● **What is required**
Leaving out every picture, copy the lines of the data exactly, from the first through the line containing "sc.camera = cam".

+++ Raw data

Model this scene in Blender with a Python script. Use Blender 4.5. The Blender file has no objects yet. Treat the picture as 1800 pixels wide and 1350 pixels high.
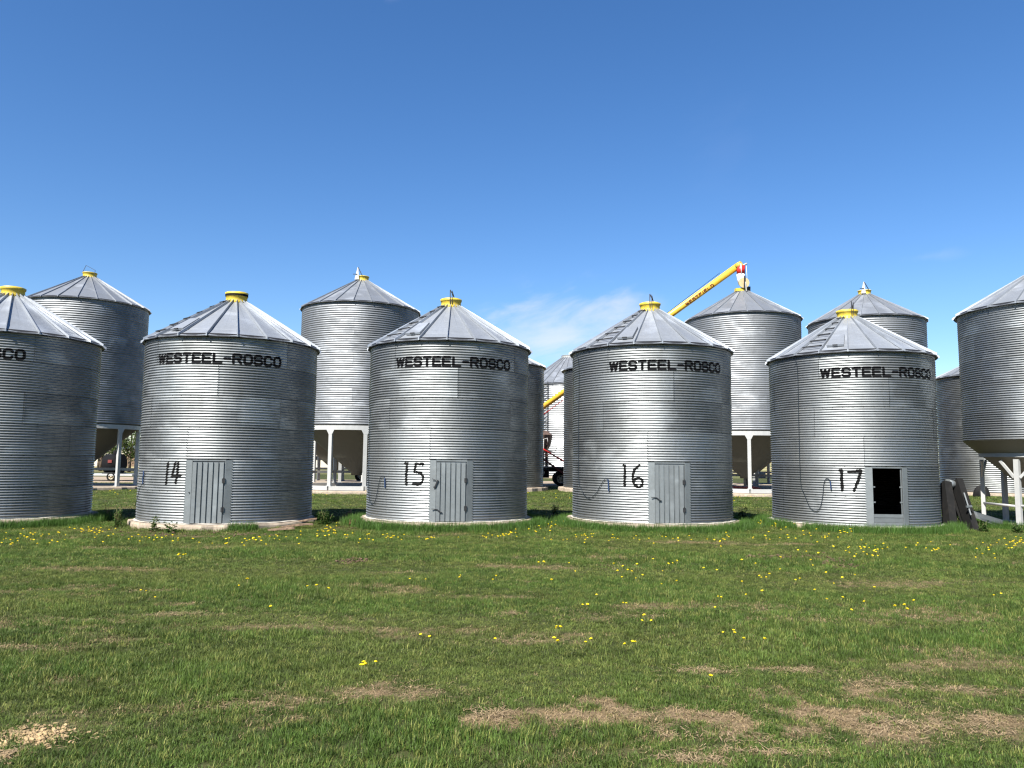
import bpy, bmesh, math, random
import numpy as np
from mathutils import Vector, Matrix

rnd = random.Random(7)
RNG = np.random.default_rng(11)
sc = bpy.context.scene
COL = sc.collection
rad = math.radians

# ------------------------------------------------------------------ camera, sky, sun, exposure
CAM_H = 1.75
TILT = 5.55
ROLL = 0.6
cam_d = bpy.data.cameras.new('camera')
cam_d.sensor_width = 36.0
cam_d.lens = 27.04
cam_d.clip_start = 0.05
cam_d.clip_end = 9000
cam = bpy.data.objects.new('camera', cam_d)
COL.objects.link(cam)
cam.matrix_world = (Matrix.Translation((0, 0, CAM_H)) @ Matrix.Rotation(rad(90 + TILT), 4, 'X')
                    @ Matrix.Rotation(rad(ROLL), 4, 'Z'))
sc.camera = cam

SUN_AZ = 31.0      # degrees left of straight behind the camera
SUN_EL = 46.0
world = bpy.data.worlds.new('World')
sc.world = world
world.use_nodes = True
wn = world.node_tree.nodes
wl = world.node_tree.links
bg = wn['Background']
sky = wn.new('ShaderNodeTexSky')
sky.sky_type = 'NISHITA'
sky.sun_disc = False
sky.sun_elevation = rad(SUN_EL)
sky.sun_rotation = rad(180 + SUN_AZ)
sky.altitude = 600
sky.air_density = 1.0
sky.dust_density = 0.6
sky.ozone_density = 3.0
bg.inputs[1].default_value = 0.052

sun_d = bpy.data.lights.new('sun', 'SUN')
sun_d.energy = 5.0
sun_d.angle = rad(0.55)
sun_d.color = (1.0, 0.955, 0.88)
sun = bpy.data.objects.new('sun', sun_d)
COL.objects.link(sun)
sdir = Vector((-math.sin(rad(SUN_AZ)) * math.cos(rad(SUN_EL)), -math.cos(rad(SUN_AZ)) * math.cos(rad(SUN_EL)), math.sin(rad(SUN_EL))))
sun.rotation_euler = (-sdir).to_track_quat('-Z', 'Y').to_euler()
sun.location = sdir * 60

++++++

● **Right answer**
Model this scene in Blender with a Python script. Use Blender 4.5. The Blender file has no objects yet. Treat the picture as 1800 pixels wide and 1350 pixels high.
import bpy, bmesh, math, random
import numpy as np
from mathutils import Vector, Matrix

rnd = random.Random(7)
RNG = np.random.default_rng(11)
sc = bpy.context.scene
COL = sc.collection
rad = math.radians

# ------------------------------------------------------------------ camera, sky, sun, exposure
CAM_H = 1.75
TILT = 5.55
ROLL = 0.6
cam_d = bpy.data.cameras.new('camera')
cam_d.sensor_width = 36.0
cam_d.lens = 27.04
cam_d.clip_start = 0.05
cam_d.clip_end = 9000
cam = bpy.data.objects.new('camera', cam_d)
COL.objects.link(cam)
cam.matrix_world = (Matrix.Translation((0, 0, CAM_H)) @ Matrix.Rotation(rad(90 + TILT), 4, 'X')
                    @ Matrix.Rotation(rad(ROLL), 4, 'Z'))
sc.camera = cam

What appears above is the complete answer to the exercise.